Le président burundais a rappelé que la fermeture des frontières entre le Burundi et le Rwanda n'était pas un acte isolé. " Ce n'est pas la première fois que nous fermons les frontières. Lorsque les relations avec le Rwanda se sont tendues, nous avons pris cette décision. En 2020, nous avons rouvert les frontières dans un esprit de réconciliation, mais le Rwanda n'a pas respecté les engagements pris, notamment en ce qui concerne l'extradition des putschistes de 2015. Ce n'est qu'à ce moment-là que nous avons décidé de fermer de nouveau les frontières ", a affirmé Ndayishimiye.
Il a ajouté que, selon lui, ces individus seraient responsables d'actes de déstabilisation et de terrorisme sur le territoire burundais, en infiltrant le pays depuis le Rwanda.
Le chef de l'État burundais a notamment insisté sur l'origine des attaques terroristes qu'il attribue à des éléments venus du Rwanda. " Ces actes de terrorisme sont organisés et planifiés depuis le Rwanda. Nous avons des preuves qu'ils ont été formés là-bas. Ce sont des actes de violence dont les responsables doivent être remis à la justice burundaise ", a-t-il déclaré.
Une fermeture des frontières qui étrangle la population
Cependant, pour de nombreux observateurs et analystes, cette explication politique ne correspond pas entièrement aux véritables raisons de la fermeture des frontières.
Innocent Muhozi, un journaliste burundais en exil, affirme que les autorités burundaises utilisent cette situation pour étouffer encore plus la population locale, sans avoir à admettre ouvertement leurs intentions.
" Les autorités burundaises cachent des motivations non avouées. La fermeture des frontières n'est pas seulement une mesure de sécurité, mais elle sert également à étouffer économiquement le peuple burundais. En bloquant les échanges commerciaux et en isolant davantage le pays, le régime espère maintenir son contrôle sur une population de plus en plus réprimée ", explique Muhozi.

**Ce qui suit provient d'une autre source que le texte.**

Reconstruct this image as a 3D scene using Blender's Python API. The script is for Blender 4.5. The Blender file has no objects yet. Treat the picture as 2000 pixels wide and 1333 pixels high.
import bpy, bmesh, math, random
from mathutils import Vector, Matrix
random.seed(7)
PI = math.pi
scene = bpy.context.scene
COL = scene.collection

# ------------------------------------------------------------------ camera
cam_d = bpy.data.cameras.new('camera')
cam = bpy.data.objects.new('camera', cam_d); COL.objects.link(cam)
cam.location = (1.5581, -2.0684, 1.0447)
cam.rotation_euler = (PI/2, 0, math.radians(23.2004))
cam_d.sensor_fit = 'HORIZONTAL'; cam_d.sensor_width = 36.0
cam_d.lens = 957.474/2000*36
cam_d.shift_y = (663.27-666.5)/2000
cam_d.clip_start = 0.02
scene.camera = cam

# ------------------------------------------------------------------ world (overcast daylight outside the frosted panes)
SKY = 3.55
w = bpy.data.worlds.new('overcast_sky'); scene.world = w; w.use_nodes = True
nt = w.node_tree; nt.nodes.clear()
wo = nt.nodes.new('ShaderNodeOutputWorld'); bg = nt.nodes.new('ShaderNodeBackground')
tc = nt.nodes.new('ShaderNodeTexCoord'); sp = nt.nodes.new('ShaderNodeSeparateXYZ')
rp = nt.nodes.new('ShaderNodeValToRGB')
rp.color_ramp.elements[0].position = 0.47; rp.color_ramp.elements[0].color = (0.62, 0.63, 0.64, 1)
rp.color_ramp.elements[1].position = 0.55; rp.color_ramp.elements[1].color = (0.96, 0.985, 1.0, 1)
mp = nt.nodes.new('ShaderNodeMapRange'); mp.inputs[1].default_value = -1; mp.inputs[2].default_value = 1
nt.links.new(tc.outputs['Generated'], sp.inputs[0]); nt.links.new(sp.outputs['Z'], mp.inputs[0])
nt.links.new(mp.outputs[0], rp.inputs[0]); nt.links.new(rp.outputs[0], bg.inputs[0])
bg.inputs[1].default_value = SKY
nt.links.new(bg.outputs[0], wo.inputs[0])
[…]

Selon lui, l'argument de la sécurité nationale est un prétexte qui dissimule une stratégie politique plus large visant à maintenir un environnement où la société civile est réduite au silence et où les voix dissidentes sont de plus en plus réprimées.
La fermeture des frontières avec le Rwanda a des conséquences dramatiques sur l'économie burundaise, qui dépend largement des échanges commerciaux avec son voisin.

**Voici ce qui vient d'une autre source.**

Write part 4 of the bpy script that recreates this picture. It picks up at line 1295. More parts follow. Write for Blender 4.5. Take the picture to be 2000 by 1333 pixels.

Cette situation a aggravé la précarité de la population, qui doit faire face à des pénuries et à des prix inaccessibles.
L'instrumentalisation de la question des réfugiés et de la justice
Le régime burundais lie la question de la réouverture des frontières à un autre enjeu crucial : l'extradition des individus impliqués dans le coup d'État de 2015.
Le gouvernement du Rwanda, cependant, s'est montré inflexible sur ce dossier, soulignant qu'une telle action ne pourrait avoir lieu sans garanties juridiques et de sécurité.
Le général James Kabarebe, secrétaire d'État rwandais aux Affaires étrangères, a récemment affirmé que les individus recherchés par le Burundi se trouvent sous la protection du HCR, l'agence des Nations Unies pour les réfugiés, et qu'il était impossible de les remettre sans une tierce partie offrant des garanties de sécurité.
" Nous avons ces individus, et le Burundi en est informé. Nous avons tenté de discuter d'une solution, mais nous ne pouvons pas les remettre sans une garantie de sécurité. C'est ce qui bloque le processus ", a déclaré Kabarebe.
Le Rwanda affirme également qu'il n'a aucun lien avec les groupes armés opérant contre le Burundi, comme le groupe RED Tabara, et que ces accusations sont infondées.
La population prise en otage
Dans ce contexte de tensions diplomatiques, ce sont avant tout les populations des deux pays qui subissent le plus durement les conséquences de cette situation.
Si les autorités burundaises continuent de pointer le Rwanda du doigt, de nombreux observateurs estiment que la répression interne, le manque de dialogue et la politique de fermeture des frontières sont en réalité les principaux instruments utilisés pour maintenir un régime autoritaire.
Les Burundais, en particulier les plus vulnérables, continuent de souffrir de cette politique de l'isolement, tout en espérant un retour à la normalité et une réouverture des frontières qui semble de plus en plus incertaine si on en croit aux propos des autorités burundais dès le sommet de l'Etat.